[START]

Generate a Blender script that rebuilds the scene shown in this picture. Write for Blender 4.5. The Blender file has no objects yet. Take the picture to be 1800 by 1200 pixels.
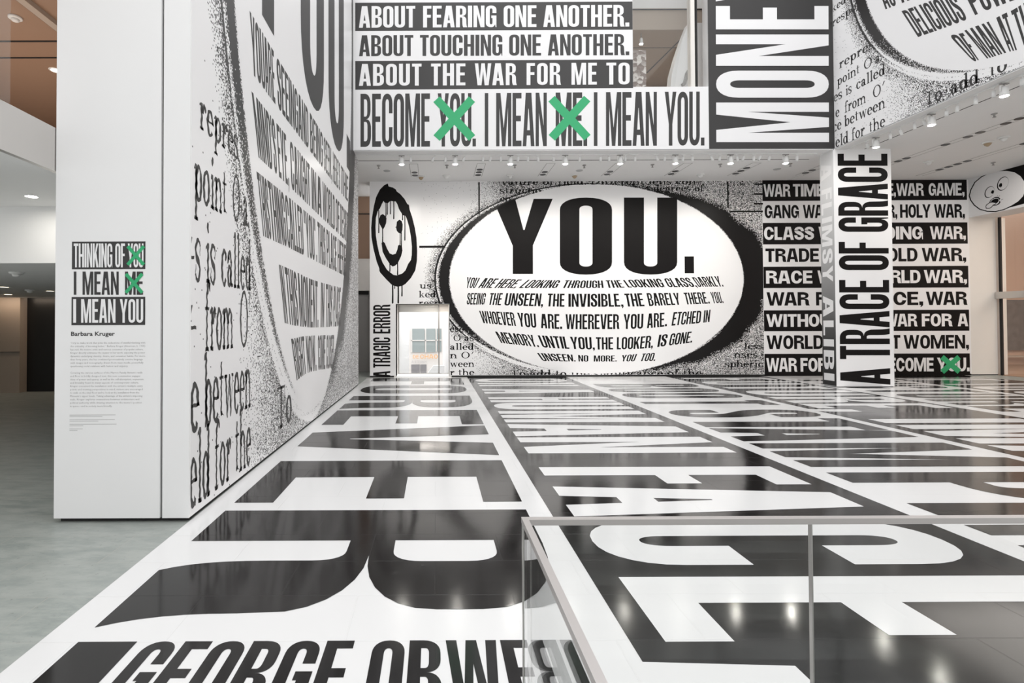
import bpy, bmesh, math, random
from mathutils import Vector, Matrix
from mathutils.geometry import tessellate_polygon
rnd = random.Random(7)
S = bpy.context.scene
COL = S.collection

# ------------------------------------------------------------------ camera
cam_d = bpy.data.cameras.new('camera'); cam = bpy.data.objects.new('camera', cam_d); COL.objects.link(cam)
cam_d.sensor_width = 36; cam_d.lens = 18.4
cam_d.shift_x = 0.07521; cam_d.shift_y = -0.02452
cam_d.clip_start = 0.05; cam_d.clip_end = 200
yaw, pit, rol = -0.001326, 0.014511, 0.003473
RZ = Matrix.Rotation(yaw, 3, 'Z') @ Matrix.Rotation(pit, 3, 'X') @ Matrix.Rotation(rol, 3, 'Y')
right, fwd, up = RZ.col[0], RZ.col[1], RZ.col[2]
M = Matrix.Identity(4)
for i in range(3):
    M[i][0] = right[i]; M[i][1] = up[i]; M[i][2] = -fwd[i]
M[2][3] = 1.6
cam.matrix_world = M
S.camera = cam

# ------------------------------------------------------------------ world and exposure
S.view_settings.view_transform = 'Standard'; S.view_settings.look = 'None'
S.view_settings.gamma = 1; S.view_settings.use_curve_mapping = False
S.view_settings.exposure = 0.84
W = bpy.data.worlds.new('world'); S.world = W; W.use_nodes = True
bg = W.node_tree.nodes['Background']; bg.inputs[0].default_value = (1.0, 1.0, 1.003, 1); bg.inputs[1].default_value = 0.80

def area(name, loc, rot, sx, sy, power, col=(1, 1, 1), spread=math.pi):
    l = bpy.data.lights.new(name, 'AREA'); l.shape = 'RECTANGLE'; l.size = sx; l.size_y = sy; l.energy = power; l.color = col; l.spread = spread
    o = bpy.data.objects.new(name, l); COL.objects.link(o); o.location = loc; o.rotation_euler = rot
    return o
area('skylight', (4, 5, 26), (0, 0, 0), 16, 14, 1500)                     # the glass roof far above
area('street_daylight', (-1.0, 29.0, 14), (math.radians(42), 0, 0), 14, 6, 1700)   # daylight in the street
area('gallery_ceiling_light', (14, 12.0, 5.8), (0, 0, 0), 4, 4, 60, (1, .93, .87))
area('far_gallery_light', (20.5, 11, 5.6), (0, 0, 0), 5, 8, 240, (1, .86, .74))
area('hall_fill_light', (-7.5, 4.6, 1.3), (math.pi, 0, 0), 2, 1, 17, (1, .99, .97))  # unseen fill lamp, added to brighten the hall soffit

# ------------------------------------------------------------------ materials
def mat(name, col, rough=0.5, spec=0.5, metal=0, emit=None, estr=0):
    m = bpy.data.materials.new(name); m.use_nodes = True
    p = m.node_tree.nodes['Principled BSDF']
    p.inputs['Base Color'].default_value = (*col, 1); p.inputs['Roughness'].default_value = rough
    p.inputs['Specular IOR Level'].default_value = spec; p.inputs['Metallic'].default_value = metal
    if emit: p.inputs['Emission Color'].default_value = (*emit, 1); p.inputs['Emission Strength'].default_value = estr
    return m
class NT:
    def __init__(s, m): s.t = m.node_tree; s.n = s.t.nodes; s.l = s.t.links; s.p = s.n['Principled BSDF']
    def new(s, ty, **kw):
        n = s.n.new(ty)
        for k, v in kw.items(): setattr(n, k, v)
        return n
    def put(s, sock, v):
        if hasattr(v, 'is_output'): s.l.new(v, sock)
        else: sock.default_value = v
    def m(s, op, a, b=0.0, c=0.0):
        n = s.new('ShaderNodeMath', operation=op); s.put(n.inputs[0], a); s.put(n.inputs[1], b); s.put(n.inputs[2], c); return n.outputs[0]
    def ss(s, x, a, b, o0=0.0, o1=1.0):
        n = s.new('ShaderNodeMapRange', interpolation_type='SMOOTHSTEP')
        for k, v in zip(('Value', 'From Min', 'From Max', 'To Min', 'To Max'), (x, a, b, o0, o1)): s.put(n.inputs[k], v)
        return n.outputs[0]
    def mix(s, f, a, b):
        n = s.new('ShaderNodeMix', data_type='RGBA'); s.put(n.inputs[0], f); s.put(n.inputs[6], a); s.put(n.inputs[7], b); return n.outputs[2]
    def noise(s, vec, scale, detail=2, rough=.5):
        n = s.new('ShaderNodeTexNoise'); n.inputs['Scale'].default_value = scale; n.inputs['Detail'].default_value = detail; n.inputs['Roughness'].default_value = rough
        if vec is not None: s.l.new(vec, n.inputs['Vector'])
        return n.outputs['Fac']
    def obj(s): return s.new('ShaderNodeTexCoord').outputs['Object']
    def bump(s, h, strength, dist=.01):
        b = s.new('ShaderNodeBump'); b.inputs['Strength'].default_value = strength; b.inputs['Distance'].default_value = dist
        s.l.new(h, b.inputs['Height']); s.l.new(b.outputs[0], s.p.inputs['Normal'])
def painted(name, col, rough=.6, amp=.03, scale=3, spec=.4):
    m = mat(name, col, rough, spec); t = NT(m)
    f = t.noise(t.obj(), scale, 4)
    c1 = tuple(max(0, x - amp) for x in col) + (1,); c2 = tuple(min(1, x + amp) for x in col) + (1,)
    t.l.new(t.mix(f, c1, c2), t.p.inputs['Base Color'])
    t.bump(t.noise(t.obj(), 180, 2), .04, .002)
    return m
WHITE = painted('white_paint', (.84, .838, .838), .55, .008)
WARMW = painted('warm_white_paint', (.78, .75, .71), .5, .015)
CEIL = painted('ceiling_paint', (.88, .875, .87), .7, .01)
VW = painted('white_vinyl', (.84, .835, .84), .32, .006, 1.2)
VK = painted('black_vinyl', (.0065, .0055, .0055), .5, .0015, 1.5, .12)
VKS = painted('satin_black_vinyl', (.026, .0245, .0245), .5, .004, 1.5, .6)
GREEN = mat('green_vinyl', (.028, .40, .16), .45)
GREY = mat('grey_ink', (.36, .355, .35), .6); DGREY = mat('dark_ink', (.03, .03, .03), .5)
DARK = mat('dark_gap', (.012, .011, .011), .7)
BROWN = painted('brown_panel', (.36, .235, .165), .45, .02, .7)
BEIGE = painted('beige_panel', (.47, .40, .34), .5, .02, .6)
TAN = painted('tan_panel', (.40, .33, .27), .45, .02, .5)
PEACH = painted('peach_wall', (.62, .44, .34), .6, .02, .6)
GDOOR = painted('grey_door_paint', (.33, .32, .31), .45, .01)
STEEL = mat('brushed_steel', (.62, .60, .58), .3, .5, .9)
RAIL = mat('satin_rail_metal', (.56, .53, .52), .42, .5, .85)
BLACKP = mat('black_panel', (.008, .008, .008), .3)
FIX = mat('white_fixture', (.82, .82, .81), .4)
LENS = mat('lit_lamp_lens', (1, 1, 1), .3, .5, 0, (1, .96, .88), 140)
DIM = mat('small_lamp_lens', (1, .9, .7), .3, .5, 0, (1, .85, .6), 6)

def floor_vinyl(name, c, r0):
    m = mat(name, c, r0, .42); t = NT(m); o = t.obj()
    b = t.new('ShaderNodeTexBrick', offset=.5, squash=1); t.l.new(o, b.inputs['Vector'])
    b.inputs['Scale'].default_value = 1; b.inputs['Brick Width'].default_value = .91; b.inputs['Row Height'].default_value = .444
    b.inputs['Mortar Size'].default_value = .004; b.inputs['Mortar Smooth'].default_value = .3
    b.inputs['Color1'].default_value = (.5, .5, .5, 1); b.inputs['Color2'].default_value = (.55, .55, .55, 1); b.inputs['Mortar'].default_value = (0, 0, 0, 1)
    sc = t.noise(o, 9, 6, .7); scr = t.ss(sc, .62, .74)
    n2 = t.noise(o, 1.3, 3)
    base = t.mix(t.m('MULTIPLY', scr, .05), (*c, 1), (.5, .5, .5, 1))
    t.l.new(base, t.p.inputs['Base Color'])
    t.l.new(t.m('ADD', t.ss(n2, .3, .7, r0 * .8, r0 * 1.25), t.m('MULTIPLY', scr, .06)), t.p.inputs['Roughness'])
    h = t.m('ADD', t.m('MULTIPLY', t.m('SUBTRACT', 1, b.outputs['Fac']), 1), t.m('MULTIPLY', t.noise(o, 2.2, 2), .35))
    t.bump(h, .4, .006)
    return m
FW = floor_vinyl('glossy_white_floor_vinyl', (.69, .69, .69), .17)
FK = floor_vinyl('glossy_black_floor_vinyl', (.010, .009, .009), .115)
def slate():
    m = mat('green_slate_tiles', (.2, .22, .2), .38, .5); t = NT(m); o = t.obj()
    b = t.new('ShaderNodeTexBrick', offset=.5); t.l.new(o, b.inputs['Vector'])
    b.inputs['Scale'].default_value = 1; b.inputs['Brick Width'].default_value = .91; b.inputs['Row Height'].default_value = .444
    b.inputs['Mortar Size'].default_value = .0035
    b.inputs['Color1'].default_value = (.225, .255, .24, 1); b.inputs['Color2'].default_value = (.265, .29, .275, 1); b.inputs['Mortar'].default_value = (.33, .32, .29, 1)
    mp = t.new('ShaderNodeMapping'); mp.inputs['Scale'].default_value = (1, 2.6, 1); mp.inputs['Rotation'].default_value = (0, 0, .35); t.l.new(o, mp.inputs['Vector'])
    f = t.noise(mp.outputs[0], 3.2, 8, .68); g = t.noise(o, 26, 5, .7)
    c = t.mix(t.ss(f, .36, .64), b.outputs['Color'], (.33, .35, .33, 1))
    c = t.mix(t.ss(g, .60, .70, 0, .5), c, (.12, .125, .11, 1))
    t.l.new(c, t.p.inputs['Base Color']); t.bump(f, .15, .006)
    return m
SLATE = slate()

def halftone(name, cu, cv, a, b, cell, black, kr=(.045, 1.062), grey0=.5):
    """printed scan: white oval, rough black rim at its left, grain that thickens to solid black at the right"""
    m = mat(name, (.8, .8, .8), .4, .2 if black[0] < .015 else .5); t = NT(m)
    uv = t.new('ShaderNodeUVMap').outputs[0]
    sp = t.new('ShaderNodeSeparateXYZ'); t.l.new(uv, sp.inputs[0]); u, v = sp.outputs[0], sp.outputs[1]
    cb = t.new('ShaderNodeCombineXYZ')
    t.l.new(t.m('FLOOR', t.m('DIVIDE', u, cell)), cb.inputs[0]); t.l.new(t.m('FLOOR', t.m('DIVIDE', v, cell)), cb.inputs[1])
    wn = t.new('ShaderNodeTexWhiteNoise', noise_dimensions='2D'); t.l.new(cb.outputs[0], wn.inputs['Vector']); n = wn.outputs['Value']
    pu = t.m('DIVIDE', t.m('SUBTRACT', u, cu), a); pv = t.m('DIVIDE', t.m('SUBTRACT', v, cv), b)
    cp = t.new('ShaderNodeCombineXYZ'); t.l.new(pu, cp.inputs[0]); t.l.new(pv, cp.inputs[1])
    n2 = t.noise(cp.outputs[0], 2.4, 4, .6)
    def rad(du, ku, kv, dv=0.0):
        x = t.m('DIVIDE', t.m('SUBTRACT', pu, du), ku); y = t.m('DIVIDE', t.m('SUBTRACT', pv, dv), kv)
        return t.m('SQRT', t.m('ADD', t.m('MULTIPLY', x, x), t.m('MULTIPLY', y, y)))
    jit = t.m('MULTIPLY', t.m('SUBTRACT', n, .5), .012)
    r1 = t.m('ADD', rad(0, 1, 1), jit)
    r2 = t.m('ADD', rad(-kr[0], kr[1], 1.015), jit)
    edge = t.ss(pu, .2, 1.15, 1.02, 1.19)
    shadow = t.ss(t.m('ADD', t.m('SUBTRACT', r1, edge), t.m('MULTIPLY', t.m('SUBTRACT', n2, .5), .16)), -.035, .075, 1.06, 0)
    shadow = t.m('MULTIPLY', shadow, t.ss(pu, -.25, .35))
    grey = t.ss(t.m('ADD', pu, t.m('MULTIPLY', t.m('SUBTRACT', n2, .5), .25)), -.88, -.56, .004, grey0)
    grey = t.m('MULTIPLY', grey, t.ss(n2, .25, .75, .8, 1.15))
    low = t.m('MULTIPLY', t.ss(r2, 1.0, 1.07, .55, 0), t.ss(pu, .2, -.2))
    D = t.m('MAXIMUM', t.m('MAXIMUM', shadow, grey), low)
    outside = t.m('GREATER_THAN', D, n)
    streak = t.m('MULTIPLY', t.ss(r2, .966, .976), t.ss(r2, .992, .981))
    streak = t.m('MULTIPLY', streak, .75)
    ring = t.m('GREATER_THAN', t.m('SUBTRACT', 1.02, streak), n)
    lowring = t.m('MULTIPLY', t.ss(pv, -.5, -.8), t.ss(r2, .955, 1.0, .25, .98))
    ring = t.m('MULTIPLY', ring, t.m('GREATER_THAN', n, lowring))
    inr2 = t.m('LESS_THAN', r2, 1.0); inr1 = t.m('LESS_THAN', r1, 1.0)
    val = t.m('ADD', t.m('MULTIPLY', inr2, ring), t.m('MULTIPLY', t.m('SUBTRACT', 1, inr2), outside))
    val = t.m('MULTIPLY', val, t.m('SUBTRACT', 1, inr1))
    t.l.new(t.mix(val, (.84, .835, .84, 1), (*black, 1)), t.p.inputs['Base Color'])
    return m
def glass_mat(name, tint=(.985, .99, .987), rough=0.0, ior=1.5):
    m = bpy.data.materials.new(name); m.use_nodes = True; t = m.node_tree; t.nodes.clear()
    o = t.nodes.new('ShaderNodeOutputMaterial'); mx = t.nodes.new('ShaderNodeMixShader'); fr = t.nodes.new('ShaderNodeFresnel'); ge = t.nodes.new('ShaderNodeNewGeometry'); mr = t.nodes.new('ShaderNodeMapRange'); mr.inputs['To Min'].default_value = ior; mr.inputs['To Max'].default_value = 1 / ior; t.links.new(ge.outputs['Backfacing'], mr.inputs['Value']); t.links.new(mr.outputs[0], fr.inputs[0])
    tr = t.nodes.new('ShaderNodeBsdfTransparent'); tr.inputs[0].default_value = (*tint, 1); gl = t.nodes.new('ShaderNodeBsdfGlossy'); gl.inputs['Roughness'].default_value = rough
    t.links.new(fr.outputs[0], mx.inputs[0]); t.links.new(tr.outputs[0], mx.inputs[1]); t.links.new(gl.outputs[0], mx.inputs[2]); t.links.new(mx.outputs[0], o.inputs[0])
    return m
GLASS = glass_mat('clear_glass')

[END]

Your goal »
Starting at the first line of the material, output exactly the lines up to and including the one with "bg = W.node_tree.nodes['Background'];". Do not include the pictures.

Result for this task »
Generate a Blender script that rebuilds the scene shown in this picture. Write for Blender 4.5. The Blender file has no objects yet. Take the picture to be 1800 by 1200 pixels.
import bpy, bmesh, math, random
from mathutils import Vector, Matrix
from mathutils.geometry import tessellate_polygon
rnd = random.Random(7)
S = bpy.context.scene
COL = S.collection

# ------------------------------------------------------------------ camera
cam_d = bpy.data.cameras.new('camera'); cam = bpy.data.objects.new('camera', cam_d); COL.objects.link(cam)
cam_d.sensor_width = 36; cam_d.lens = 18.4
cam_d.shift_x = 0.07521; cam_d.shift_y = -0.02452
cam_d.clip_start = 0.05; cam_d.clip_end = 200
yaw, pit, rol = -0.001326, 0.014511, 0.003473
RZ = Matrix.Rotation(yaw, 3, 'Z') @ Matrix.Rotation(pit, 3, 'X') @ Matrix.Rotation(rol, 3, 'Y')
right, fwd, up = RZ.col[0], RZ.col[1], RZ.col[2]
M = Matrix.Identity(4)
for i in range(3):
    M[i][0] = right[i]; M[i][1] = up[i]; M[i][2] = -fwd[i]
M[2][3] = 1.6
cam.matrix_world = M
S.camera = cam

# ------------------------------------------------------------------ world and exposure
S.view_settings.view_transform = 'Standard'; S.view_settings.look = 'None'
S.view_settings.gamma = 1; S.view_settings.use_curve_mapping = False
S.view_settings.exposure = 0.84
W = bpy.data.worlds.new('world'); S.world = W; W.use_nodes = True
bg = W.node_tree.nodes['Background']; bg.inputs[0].default_value = (1.0, 1.0, 1.003, 1); bg.inputs[1].default_value = 0.80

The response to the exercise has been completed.